The most interesting tidbit in this mess comes from the Tar Heels' former academic coordinator, Cynthia Reynolds, who says she started hearing whispers about Wiley in May 2009.

She told The Charlotte Observer and Raleigh News Observer that she thought Wiley had crossed a line, but she was afraid to alert coach Butch Davis to the potential NCAA violation. Why? Because Wiley was also mentoring his son, Drew, as well as driving him around town, and she thought Wiley had become close to his family.

"In my opinion, if I had gone to Coach Davis, my job would have been on the line," Reynolds told the newspapers. As it turns out, she lost her job anyway last summer, and she's filed a federal claim against the school for age discrimination.

So far, 14 UNC players have missed at least one game as a result of the ongoing NCAA probe.


Grady Sizemore computer hacker gives cops tips

Give Leah Ayers credit. At least she's a helpful (alleged) computer hacker.

The 19-year-old student from Minnesota's St. Cloud State University came to the attention of police this spring after Los Angeles investigators started looking into the bizarre break-in of a computer belonging to Playboy Playmate Brittany Binger. The hacker stole cell phone photos that Binger stored of her boyfriend, Indians CF Grady Sizemore. Several of the ones of him nearly naked ended up all over the web, and Sizemore had to threaten legal action to get sites to stop posting them.

According to this search warrant affidavit, which was unsealed in Minnesota's Dakota County Court this week, Ayers broke into Binger's Facebook, Twitter and MySpace accounts on six occasions in August 2009. But she wasn't quite as smart a hacker as she thought. When Binger reported the crime, the L.A. cops were able to do a reverse trace and follow the hacker's electronic fingerprints back to an IP account registered to Ayers' father.

When police arrived at the Apple Valley, Minn., address listed on the account, Ayers professed her innocence.

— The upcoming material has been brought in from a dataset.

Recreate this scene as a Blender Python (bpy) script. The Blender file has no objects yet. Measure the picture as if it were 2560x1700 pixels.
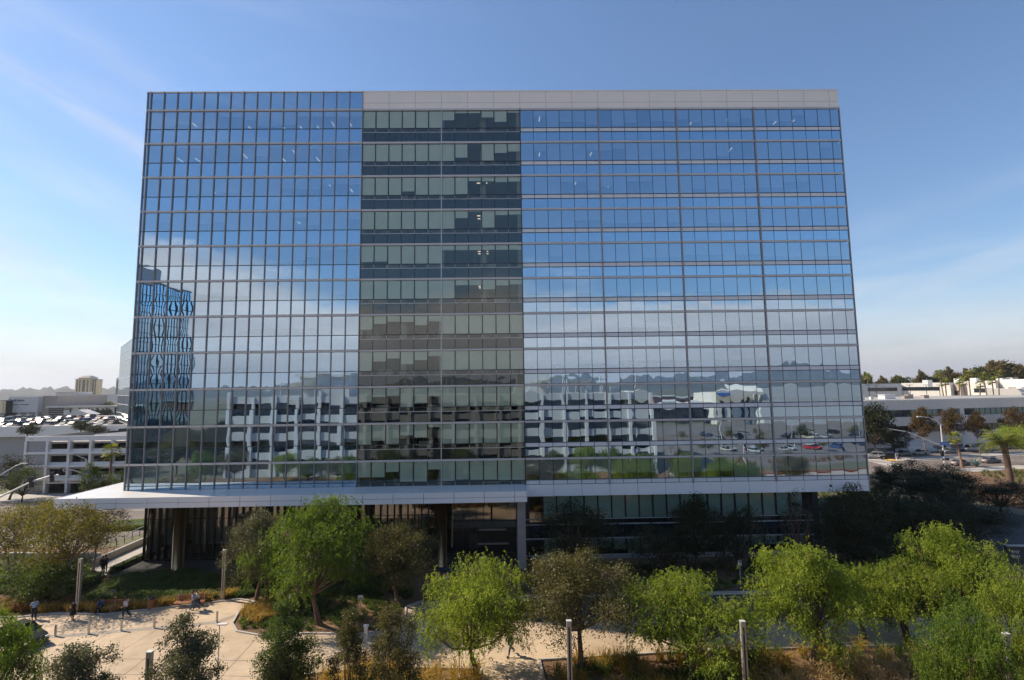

But she also gave the cops a startling hacking tip:

"Ms. Ayers stated that Yahoo.com uses security questions to change passwords and one of the questions the site uses is knowing where a person's father was born." As it turned out, Binger's father's birthplace was mentioned on her Facebook page.

This complaint filed in Dakota County District Court on Nov. 9 charges Ayers with two counts of unauthorized computer access. Prosecutors haven't provided a motive for why she allegedly picked Binger, but maybe she'll explain when she arrives in court for a hearing later this month.